→ Exercise instructions
Return the line containing "Write the bpy", the line containing "w.node_tree.nodes['Background'].inputs[1].default_value = 0.35", and every line between them, exactly as they stand. Output nothing else.

→ Provided records

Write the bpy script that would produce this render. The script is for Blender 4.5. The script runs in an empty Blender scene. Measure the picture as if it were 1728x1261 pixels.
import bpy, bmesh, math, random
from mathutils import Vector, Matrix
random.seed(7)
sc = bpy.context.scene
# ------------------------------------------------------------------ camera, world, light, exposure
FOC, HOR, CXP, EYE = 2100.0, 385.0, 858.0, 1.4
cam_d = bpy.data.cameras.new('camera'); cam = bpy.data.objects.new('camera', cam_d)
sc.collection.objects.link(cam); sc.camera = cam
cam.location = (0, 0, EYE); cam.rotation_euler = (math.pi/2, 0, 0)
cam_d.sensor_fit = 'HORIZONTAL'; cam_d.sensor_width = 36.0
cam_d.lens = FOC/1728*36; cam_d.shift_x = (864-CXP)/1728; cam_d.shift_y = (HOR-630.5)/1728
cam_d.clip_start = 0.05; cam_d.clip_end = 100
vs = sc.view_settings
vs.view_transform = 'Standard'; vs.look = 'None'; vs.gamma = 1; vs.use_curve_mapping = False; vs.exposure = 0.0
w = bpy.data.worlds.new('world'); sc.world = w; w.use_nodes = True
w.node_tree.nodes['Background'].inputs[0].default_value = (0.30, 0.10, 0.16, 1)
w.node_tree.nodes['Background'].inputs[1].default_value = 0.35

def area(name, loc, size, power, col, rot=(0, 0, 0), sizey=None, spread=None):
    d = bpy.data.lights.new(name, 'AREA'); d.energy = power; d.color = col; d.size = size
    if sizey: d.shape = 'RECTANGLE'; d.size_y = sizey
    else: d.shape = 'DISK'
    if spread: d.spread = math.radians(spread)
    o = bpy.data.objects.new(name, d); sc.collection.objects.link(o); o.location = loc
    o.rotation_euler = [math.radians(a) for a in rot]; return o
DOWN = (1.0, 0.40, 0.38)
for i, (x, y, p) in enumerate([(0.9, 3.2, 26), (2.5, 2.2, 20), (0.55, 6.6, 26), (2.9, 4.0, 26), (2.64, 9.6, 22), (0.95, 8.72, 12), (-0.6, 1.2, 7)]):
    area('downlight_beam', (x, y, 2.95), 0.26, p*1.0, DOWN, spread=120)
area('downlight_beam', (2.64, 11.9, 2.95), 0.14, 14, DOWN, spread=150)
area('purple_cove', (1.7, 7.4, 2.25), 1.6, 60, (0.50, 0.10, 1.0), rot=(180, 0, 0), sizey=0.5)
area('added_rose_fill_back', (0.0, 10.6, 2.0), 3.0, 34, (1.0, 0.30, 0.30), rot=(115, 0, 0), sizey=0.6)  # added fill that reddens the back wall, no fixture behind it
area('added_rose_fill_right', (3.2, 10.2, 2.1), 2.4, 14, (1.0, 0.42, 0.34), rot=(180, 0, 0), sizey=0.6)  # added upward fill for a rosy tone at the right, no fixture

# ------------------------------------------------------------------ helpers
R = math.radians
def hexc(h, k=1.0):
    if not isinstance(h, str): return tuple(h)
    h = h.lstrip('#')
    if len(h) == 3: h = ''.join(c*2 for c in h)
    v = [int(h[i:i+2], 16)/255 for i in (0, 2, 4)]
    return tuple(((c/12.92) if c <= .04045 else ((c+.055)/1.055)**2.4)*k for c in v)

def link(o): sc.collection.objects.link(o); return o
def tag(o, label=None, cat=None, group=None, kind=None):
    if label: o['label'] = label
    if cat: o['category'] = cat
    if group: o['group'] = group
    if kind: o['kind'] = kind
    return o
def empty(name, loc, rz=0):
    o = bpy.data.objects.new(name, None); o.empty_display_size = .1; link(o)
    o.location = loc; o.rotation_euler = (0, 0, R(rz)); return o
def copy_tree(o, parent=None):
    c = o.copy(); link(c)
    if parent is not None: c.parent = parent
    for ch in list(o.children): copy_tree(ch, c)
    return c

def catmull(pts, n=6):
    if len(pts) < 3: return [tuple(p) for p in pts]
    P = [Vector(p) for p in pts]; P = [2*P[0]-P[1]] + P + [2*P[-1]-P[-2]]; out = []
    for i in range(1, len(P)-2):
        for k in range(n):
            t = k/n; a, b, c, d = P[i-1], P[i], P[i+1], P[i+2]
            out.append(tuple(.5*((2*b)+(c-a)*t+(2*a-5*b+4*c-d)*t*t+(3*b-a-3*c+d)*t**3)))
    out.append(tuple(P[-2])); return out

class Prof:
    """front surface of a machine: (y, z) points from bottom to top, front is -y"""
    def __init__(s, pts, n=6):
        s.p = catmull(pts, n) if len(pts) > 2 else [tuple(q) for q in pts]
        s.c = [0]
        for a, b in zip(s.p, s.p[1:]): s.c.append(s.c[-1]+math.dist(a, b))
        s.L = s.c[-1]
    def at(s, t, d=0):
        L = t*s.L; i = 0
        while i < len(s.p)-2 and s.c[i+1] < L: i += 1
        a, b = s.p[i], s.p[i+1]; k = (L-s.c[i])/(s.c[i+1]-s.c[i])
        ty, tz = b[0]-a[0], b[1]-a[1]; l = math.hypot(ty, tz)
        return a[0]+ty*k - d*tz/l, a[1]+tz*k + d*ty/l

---

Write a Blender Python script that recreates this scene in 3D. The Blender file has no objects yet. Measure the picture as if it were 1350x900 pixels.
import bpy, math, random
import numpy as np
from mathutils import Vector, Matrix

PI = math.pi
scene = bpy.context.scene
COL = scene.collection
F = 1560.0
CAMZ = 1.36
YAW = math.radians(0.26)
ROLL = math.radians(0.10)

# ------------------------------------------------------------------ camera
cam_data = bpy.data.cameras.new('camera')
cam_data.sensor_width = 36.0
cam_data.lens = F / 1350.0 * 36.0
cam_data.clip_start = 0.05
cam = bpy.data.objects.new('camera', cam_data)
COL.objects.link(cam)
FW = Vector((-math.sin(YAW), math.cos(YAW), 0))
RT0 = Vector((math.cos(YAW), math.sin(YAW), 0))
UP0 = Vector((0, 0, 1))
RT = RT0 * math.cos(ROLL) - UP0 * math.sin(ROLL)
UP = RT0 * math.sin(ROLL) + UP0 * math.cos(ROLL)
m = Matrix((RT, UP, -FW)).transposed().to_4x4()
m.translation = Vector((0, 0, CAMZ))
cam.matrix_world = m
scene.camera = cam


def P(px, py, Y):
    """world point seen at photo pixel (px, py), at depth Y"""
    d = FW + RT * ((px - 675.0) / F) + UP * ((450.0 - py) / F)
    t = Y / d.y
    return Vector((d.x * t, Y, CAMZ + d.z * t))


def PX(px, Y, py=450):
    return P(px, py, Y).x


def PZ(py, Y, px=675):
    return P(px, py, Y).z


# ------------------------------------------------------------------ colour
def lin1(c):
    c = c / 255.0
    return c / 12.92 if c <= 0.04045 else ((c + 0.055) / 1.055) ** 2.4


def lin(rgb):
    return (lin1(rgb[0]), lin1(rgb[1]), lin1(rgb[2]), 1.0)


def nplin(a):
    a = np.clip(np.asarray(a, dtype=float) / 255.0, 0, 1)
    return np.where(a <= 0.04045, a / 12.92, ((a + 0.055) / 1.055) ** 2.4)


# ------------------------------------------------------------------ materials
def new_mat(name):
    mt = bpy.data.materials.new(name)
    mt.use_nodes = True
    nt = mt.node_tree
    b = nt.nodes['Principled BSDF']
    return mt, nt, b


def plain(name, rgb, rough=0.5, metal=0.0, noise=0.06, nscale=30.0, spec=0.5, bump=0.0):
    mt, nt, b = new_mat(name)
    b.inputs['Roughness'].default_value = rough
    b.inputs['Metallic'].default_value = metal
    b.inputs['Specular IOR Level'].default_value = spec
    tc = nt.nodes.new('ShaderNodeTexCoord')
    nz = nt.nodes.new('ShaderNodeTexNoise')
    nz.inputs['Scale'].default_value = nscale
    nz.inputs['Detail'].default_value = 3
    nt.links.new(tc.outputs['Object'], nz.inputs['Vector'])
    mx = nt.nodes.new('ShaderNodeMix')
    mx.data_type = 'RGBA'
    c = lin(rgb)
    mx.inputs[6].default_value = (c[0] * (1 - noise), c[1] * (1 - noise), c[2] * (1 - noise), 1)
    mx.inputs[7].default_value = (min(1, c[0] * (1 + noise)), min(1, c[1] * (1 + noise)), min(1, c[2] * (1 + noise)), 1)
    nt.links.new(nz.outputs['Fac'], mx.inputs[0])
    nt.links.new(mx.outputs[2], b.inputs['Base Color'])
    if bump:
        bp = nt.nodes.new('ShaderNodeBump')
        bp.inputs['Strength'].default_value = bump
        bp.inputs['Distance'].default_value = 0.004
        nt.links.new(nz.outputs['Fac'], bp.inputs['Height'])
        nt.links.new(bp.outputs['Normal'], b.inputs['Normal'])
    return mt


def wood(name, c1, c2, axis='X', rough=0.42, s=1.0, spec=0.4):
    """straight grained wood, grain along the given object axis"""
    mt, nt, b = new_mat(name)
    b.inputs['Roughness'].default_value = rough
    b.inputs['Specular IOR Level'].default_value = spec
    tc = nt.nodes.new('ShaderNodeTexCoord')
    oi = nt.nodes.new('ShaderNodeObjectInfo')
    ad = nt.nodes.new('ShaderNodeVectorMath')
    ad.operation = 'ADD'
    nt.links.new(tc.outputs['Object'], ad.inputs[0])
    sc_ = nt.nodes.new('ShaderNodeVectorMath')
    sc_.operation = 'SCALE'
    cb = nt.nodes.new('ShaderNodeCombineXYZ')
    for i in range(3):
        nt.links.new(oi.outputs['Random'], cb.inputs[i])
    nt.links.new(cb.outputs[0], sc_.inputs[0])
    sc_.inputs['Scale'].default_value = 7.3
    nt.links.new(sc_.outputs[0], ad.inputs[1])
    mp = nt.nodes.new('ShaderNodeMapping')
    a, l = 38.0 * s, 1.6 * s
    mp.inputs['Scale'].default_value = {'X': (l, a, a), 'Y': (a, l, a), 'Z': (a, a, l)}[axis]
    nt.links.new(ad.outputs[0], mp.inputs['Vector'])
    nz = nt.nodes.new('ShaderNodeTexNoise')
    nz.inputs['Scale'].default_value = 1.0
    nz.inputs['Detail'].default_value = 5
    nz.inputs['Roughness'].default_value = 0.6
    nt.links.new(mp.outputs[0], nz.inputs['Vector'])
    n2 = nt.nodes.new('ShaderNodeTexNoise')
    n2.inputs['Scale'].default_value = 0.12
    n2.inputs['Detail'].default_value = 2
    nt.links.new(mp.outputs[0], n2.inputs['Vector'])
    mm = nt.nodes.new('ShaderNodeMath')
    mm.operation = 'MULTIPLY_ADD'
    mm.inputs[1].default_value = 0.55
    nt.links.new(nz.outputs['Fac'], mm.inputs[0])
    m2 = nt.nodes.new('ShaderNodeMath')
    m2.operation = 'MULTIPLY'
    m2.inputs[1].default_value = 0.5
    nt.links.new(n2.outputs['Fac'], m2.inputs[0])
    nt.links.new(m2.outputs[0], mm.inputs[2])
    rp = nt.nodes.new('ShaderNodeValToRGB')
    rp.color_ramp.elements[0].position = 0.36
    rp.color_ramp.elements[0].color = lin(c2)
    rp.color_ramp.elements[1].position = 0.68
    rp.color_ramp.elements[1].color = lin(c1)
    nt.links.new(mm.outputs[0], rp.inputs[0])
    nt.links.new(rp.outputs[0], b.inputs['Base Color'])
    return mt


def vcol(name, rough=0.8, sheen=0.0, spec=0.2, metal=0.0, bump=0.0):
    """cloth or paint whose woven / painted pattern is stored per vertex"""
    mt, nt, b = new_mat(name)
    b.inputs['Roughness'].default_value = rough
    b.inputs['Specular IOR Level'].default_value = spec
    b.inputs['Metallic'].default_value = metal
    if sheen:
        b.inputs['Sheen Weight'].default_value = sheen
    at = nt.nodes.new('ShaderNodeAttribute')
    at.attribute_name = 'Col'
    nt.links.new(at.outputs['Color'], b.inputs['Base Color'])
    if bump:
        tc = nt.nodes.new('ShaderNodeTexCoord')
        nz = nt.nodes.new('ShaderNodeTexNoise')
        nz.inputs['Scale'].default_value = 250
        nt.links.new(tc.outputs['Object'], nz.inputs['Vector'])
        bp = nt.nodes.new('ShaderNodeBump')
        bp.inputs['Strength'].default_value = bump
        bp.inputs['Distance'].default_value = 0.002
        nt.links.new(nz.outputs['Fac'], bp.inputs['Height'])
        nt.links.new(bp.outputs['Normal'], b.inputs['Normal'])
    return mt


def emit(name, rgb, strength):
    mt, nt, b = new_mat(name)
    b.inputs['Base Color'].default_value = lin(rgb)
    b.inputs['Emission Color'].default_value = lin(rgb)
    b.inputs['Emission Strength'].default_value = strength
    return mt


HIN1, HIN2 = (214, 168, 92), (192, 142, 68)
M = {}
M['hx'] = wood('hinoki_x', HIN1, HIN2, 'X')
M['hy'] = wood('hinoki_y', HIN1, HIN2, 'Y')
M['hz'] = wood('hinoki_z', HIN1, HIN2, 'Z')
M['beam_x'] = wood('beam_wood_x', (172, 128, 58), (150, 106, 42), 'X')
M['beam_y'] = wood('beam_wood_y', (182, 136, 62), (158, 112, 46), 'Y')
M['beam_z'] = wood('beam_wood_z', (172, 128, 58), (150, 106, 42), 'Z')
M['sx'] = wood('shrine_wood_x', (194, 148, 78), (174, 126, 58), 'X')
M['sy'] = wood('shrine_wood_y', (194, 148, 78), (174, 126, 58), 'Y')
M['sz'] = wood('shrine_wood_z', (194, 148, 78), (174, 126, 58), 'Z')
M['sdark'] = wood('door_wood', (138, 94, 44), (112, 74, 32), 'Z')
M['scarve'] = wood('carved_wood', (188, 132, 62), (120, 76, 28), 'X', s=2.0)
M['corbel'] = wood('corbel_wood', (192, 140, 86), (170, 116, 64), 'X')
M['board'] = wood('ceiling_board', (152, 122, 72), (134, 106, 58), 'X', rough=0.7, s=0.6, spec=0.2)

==

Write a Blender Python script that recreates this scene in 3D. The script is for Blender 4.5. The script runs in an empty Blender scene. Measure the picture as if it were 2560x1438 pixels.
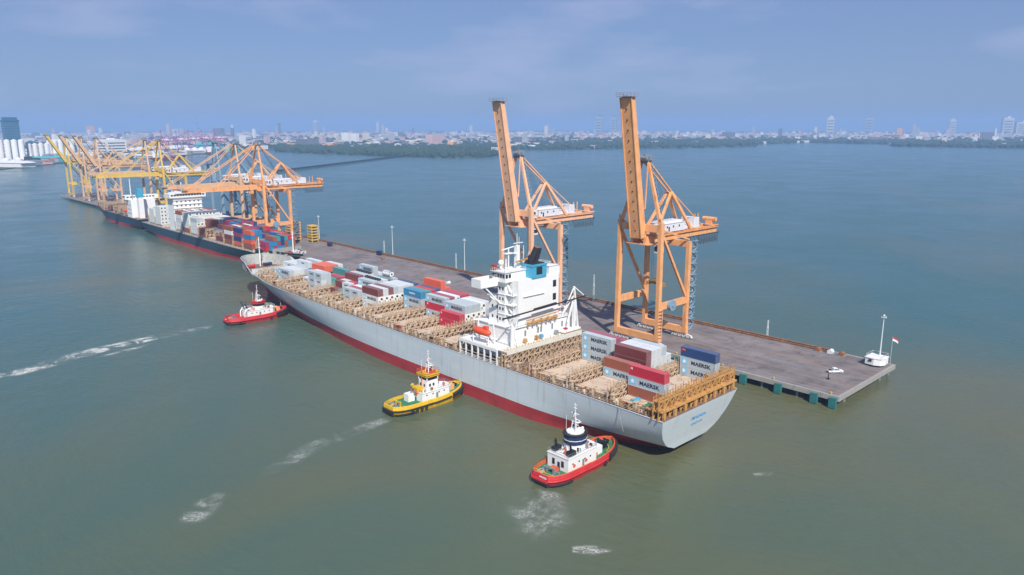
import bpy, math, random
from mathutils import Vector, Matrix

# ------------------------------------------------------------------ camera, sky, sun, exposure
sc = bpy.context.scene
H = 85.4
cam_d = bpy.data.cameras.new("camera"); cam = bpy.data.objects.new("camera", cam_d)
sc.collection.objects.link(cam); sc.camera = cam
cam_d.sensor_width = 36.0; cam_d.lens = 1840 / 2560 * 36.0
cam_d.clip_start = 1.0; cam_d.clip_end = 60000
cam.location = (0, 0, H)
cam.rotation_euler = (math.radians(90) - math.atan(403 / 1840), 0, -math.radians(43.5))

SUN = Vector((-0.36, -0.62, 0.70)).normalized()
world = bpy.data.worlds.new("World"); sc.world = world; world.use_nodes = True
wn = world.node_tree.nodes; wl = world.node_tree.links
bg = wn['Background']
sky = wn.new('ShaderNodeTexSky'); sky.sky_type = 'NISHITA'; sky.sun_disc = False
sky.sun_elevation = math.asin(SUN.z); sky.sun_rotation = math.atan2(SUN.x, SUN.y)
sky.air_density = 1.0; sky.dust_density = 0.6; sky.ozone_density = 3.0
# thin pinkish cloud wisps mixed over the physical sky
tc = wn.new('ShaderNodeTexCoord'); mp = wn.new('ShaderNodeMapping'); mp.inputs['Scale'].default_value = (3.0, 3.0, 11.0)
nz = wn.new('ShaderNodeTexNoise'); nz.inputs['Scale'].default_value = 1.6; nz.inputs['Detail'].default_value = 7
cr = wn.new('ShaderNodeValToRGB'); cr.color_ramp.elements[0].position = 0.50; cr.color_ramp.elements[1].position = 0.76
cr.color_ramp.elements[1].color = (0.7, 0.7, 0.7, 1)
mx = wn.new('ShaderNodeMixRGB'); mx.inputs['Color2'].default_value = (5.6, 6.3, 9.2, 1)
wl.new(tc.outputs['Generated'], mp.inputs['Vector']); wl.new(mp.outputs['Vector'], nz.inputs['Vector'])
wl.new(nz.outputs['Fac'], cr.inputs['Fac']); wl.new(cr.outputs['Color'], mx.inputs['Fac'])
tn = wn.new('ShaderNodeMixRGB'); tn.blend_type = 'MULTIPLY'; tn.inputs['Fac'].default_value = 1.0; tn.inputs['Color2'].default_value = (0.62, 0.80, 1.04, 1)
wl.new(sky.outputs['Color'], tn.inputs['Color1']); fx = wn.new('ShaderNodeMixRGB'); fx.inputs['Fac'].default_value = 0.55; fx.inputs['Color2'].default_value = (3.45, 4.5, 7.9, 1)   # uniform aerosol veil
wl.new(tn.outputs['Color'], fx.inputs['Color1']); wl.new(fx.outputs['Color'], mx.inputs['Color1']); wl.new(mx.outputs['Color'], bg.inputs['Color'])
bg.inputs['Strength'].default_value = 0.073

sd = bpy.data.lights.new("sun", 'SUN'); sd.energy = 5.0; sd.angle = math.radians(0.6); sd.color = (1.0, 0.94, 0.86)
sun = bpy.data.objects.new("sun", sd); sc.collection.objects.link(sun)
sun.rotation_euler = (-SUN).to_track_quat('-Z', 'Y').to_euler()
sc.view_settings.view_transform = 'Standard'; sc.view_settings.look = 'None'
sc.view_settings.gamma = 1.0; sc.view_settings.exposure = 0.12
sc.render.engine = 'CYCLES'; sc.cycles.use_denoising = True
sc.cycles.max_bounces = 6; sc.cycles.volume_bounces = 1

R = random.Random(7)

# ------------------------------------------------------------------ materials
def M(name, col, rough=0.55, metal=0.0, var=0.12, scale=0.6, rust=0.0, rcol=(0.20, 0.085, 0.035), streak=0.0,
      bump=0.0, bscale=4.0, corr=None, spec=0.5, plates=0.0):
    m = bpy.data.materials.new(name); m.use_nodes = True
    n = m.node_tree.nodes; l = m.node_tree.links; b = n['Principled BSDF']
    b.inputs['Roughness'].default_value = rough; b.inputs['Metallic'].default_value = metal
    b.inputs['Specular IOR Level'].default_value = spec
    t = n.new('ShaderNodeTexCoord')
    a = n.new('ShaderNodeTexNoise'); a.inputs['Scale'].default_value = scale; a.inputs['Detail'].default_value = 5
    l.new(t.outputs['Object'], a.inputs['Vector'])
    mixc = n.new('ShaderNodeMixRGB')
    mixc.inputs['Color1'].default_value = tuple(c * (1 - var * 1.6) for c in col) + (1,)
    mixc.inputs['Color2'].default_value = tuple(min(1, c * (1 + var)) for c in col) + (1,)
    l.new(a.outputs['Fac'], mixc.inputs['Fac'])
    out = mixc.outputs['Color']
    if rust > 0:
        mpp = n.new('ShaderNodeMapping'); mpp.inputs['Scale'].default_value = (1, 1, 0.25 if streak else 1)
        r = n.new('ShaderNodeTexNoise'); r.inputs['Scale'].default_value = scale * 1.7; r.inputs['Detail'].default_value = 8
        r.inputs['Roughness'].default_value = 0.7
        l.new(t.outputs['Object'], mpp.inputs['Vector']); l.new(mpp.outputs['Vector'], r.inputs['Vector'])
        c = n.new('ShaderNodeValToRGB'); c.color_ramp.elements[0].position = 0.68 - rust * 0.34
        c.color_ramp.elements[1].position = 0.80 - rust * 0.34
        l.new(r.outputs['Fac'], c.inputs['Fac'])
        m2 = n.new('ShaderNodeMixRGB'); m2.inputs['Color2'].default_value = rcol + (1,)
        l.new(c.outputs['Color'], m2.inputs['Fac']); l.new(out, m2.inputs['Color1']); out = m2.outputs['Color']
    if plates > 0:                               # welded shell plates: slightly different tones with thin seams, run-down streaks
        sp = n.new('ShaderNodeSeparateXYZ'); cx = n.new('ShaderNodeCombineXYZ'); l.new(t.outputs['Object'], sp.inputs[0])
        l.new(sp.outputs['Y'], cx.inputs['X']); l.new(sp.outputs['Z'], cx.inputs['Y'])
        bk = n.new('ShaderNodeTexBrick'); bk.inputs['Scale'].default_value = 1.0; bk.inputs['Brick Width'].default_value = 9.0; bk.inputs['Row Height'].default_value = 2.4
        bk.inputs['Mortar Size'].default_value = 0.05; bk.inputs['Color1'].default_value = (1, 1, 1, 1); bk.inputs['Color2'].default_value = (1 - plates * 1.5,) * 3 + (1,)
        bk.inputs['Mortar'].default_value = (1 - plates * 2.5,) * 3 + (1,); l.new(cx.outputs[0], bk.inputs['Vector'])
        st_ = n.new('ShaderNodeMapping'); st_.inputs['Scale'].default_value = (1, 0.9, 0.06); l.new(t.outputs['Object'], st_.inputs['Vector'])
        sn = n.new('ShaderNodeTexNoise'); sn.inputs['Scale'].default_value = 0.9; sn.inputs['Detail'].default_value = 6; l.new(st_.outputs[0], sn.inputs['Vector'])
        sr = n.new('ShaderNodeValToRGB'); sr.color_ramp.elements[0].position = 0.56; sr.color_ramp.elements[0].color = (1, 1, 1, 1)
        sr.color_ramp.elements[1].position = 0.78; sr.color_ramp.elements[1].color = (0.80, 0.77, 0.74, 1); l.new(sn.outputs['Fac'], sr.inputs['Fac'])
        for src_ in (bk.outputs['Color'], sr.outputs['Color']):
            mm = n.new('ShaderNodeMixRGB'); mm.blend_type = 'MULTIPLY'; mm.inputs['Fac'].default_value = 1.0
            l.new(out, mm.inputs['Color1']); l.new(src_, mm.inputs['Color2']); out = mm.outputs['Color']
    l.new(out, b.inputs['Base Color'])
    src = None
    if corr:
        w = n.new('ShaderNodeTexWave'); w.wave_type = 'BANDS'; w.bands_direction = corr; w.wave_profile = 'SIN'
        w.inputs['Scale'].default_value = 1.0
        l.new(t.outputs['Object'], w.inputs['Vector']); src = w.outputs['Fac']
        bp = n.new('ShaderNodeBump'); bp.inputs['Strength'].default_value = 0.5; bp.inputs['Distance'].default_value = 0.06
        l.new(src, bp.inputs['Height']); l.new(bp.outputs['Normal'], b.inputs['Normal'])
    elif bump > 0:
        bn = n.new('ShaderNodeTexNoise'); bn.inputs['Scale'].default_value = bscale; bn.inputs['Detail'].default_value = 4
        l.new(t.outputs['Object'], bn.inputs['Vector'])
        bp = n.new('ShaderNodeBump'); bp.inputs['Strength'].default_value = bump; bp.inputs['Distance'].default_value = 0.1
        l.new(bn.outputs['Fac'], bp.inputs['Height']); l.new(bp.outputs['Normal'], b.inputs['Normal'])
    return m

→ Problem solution
Write the bpy script that would produce this render. The script is for Blender 4.5. The script runs in an empty Blender scene. Measure the picture as if it were 1728x1261 pixels.
import bpy, bmesh, math, random
from mathutils import Vector, Matrix
random.seed(7)
sc = bpy.context.scene
# ------------------------------------------------------------------ camera, world, light, exposure
FOC, HOR, CXP, EYE = 2100.0, 385.0, 858.0, 1.4
cam_d = bpy.data.cameras.new('camera'); cam = bpy.data.objects.new('camera', cam_d)
sc.collection.objects.link(cam); sc.camera = cam
cam.location = (0, 0, EYE); cam.rotation_euler = (math.pi/2, 0, 0)
cam_d.sensor_fit = 'HORIZONTAL'; cam_d.sensor_width = 36.0
cam_d.lens = FOC/1728*36; cam_d.shift_x = (864-CXP)/1728; cam_d.shift_y = (HOR-630.5)/1728
cam_d.clip_start = 0.05; cam_d.clip_end = 100
vs = sc.view_settings
vs.view_transform = 'Standard'; vs.look = 'None'; vs.gamma = 1; vs.use_curve_mapping = False; vs.exposure = 0.0
w = bpy.data.worlds.new('world'); sc.world = w; w.use_nodes = True
w.node_tree.nodes['Background'].inputs[0].default_value = (0.30, 0.10, 0.16, 1)
w.node_tree.nodes['Background'].inputs[1].default_value = 0.35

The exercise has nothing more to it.